**DATA EXTRACT**
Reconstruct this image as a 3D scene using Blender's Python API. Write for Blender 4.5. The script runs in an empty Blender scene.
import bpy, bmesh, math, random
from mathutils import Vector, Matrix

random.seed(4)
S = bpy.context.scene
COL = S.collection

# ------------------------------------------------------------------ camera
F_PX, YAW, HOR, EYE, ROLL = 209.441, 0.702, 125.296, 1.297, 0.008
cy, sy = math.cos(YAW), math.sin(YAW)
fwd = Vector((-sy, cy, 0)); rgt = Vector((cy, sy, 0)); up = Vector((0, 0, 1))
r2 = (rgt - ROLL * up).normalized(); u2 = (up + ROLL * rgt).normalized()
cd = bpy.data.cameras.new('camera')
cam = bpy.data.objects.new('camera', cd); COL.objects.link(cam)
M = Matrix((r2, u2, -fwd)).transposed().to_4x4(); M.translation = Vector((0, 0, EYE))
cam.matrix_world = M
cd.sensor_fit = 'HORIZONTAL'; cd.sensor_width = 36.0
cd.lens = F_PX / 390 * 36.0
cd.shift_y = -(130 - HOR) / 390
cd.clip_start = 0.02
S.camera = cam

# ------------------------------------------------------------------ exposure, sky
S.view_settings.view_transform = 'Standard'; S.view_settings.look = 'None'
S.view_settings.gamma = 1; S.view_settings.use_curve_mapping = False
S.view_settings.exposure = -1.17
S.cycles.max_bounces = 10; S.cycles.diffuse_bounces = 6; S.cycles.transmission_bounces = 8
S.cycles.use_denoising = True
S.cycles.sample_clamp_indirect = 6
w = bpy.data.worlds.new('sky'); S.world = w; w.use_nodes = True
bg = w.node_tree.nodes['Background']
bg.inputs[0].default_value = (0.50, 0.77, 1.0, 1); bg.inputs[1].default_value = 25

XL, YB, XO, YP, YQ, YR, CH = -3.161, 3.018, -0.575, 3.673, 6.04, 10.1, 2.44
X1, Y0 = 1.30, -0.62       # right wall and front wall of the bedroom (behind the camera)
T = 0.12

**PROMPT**
Your output must be the lines of the material above, from the first through the line that contains "S.camera = cam", copied exactly. Include both endpoints and nothing else.

**REPLY**
Reconstruct this image as a 3D scene using Blender's Python API. Write for Blender 4.5. The script runs in an empty Blender scene.
import bpy, bmesh, math, random
from mathutils import Vector, Matrix

random.seed(4)
S = bpy.context.scene
COL = S.collection

# ------------------------------------------------------------------ camera
F_PX, YAW, HOR, EYE, ROLL = 209.441, 0.702, 125.296, 1.297, 0.008
cy, sy = math.cos(YAW), math.sin(YAW)
fwd = Vector((-sy, cy, 0)); rgt = Vector((cy, sy, 0)); up = Vector((0, 0, 1))
r2 = (rgt - ROLL * up).normalized(); u2 = (up + ROLL * rgt).normalized()
cd = bpy.data.cameras.new('camera')
cam = bpy.data.objects.new('camera', cd); COL.objects.link(cam)
M = Matrix((r2, u2, -fwd)).transposed().to_4x4(); M.translation = Vector((0, 0, EYE))
cam.matrix_world = M
cd.sensor_fit = 'HORIZONTAL'; cd.sensor_width = 36.0
cd.lens = F_PX / 390 * 36.0
cd.shift_y = -(130 - HOR) / 390
cd.clip_start = 0.02
S.camera = cam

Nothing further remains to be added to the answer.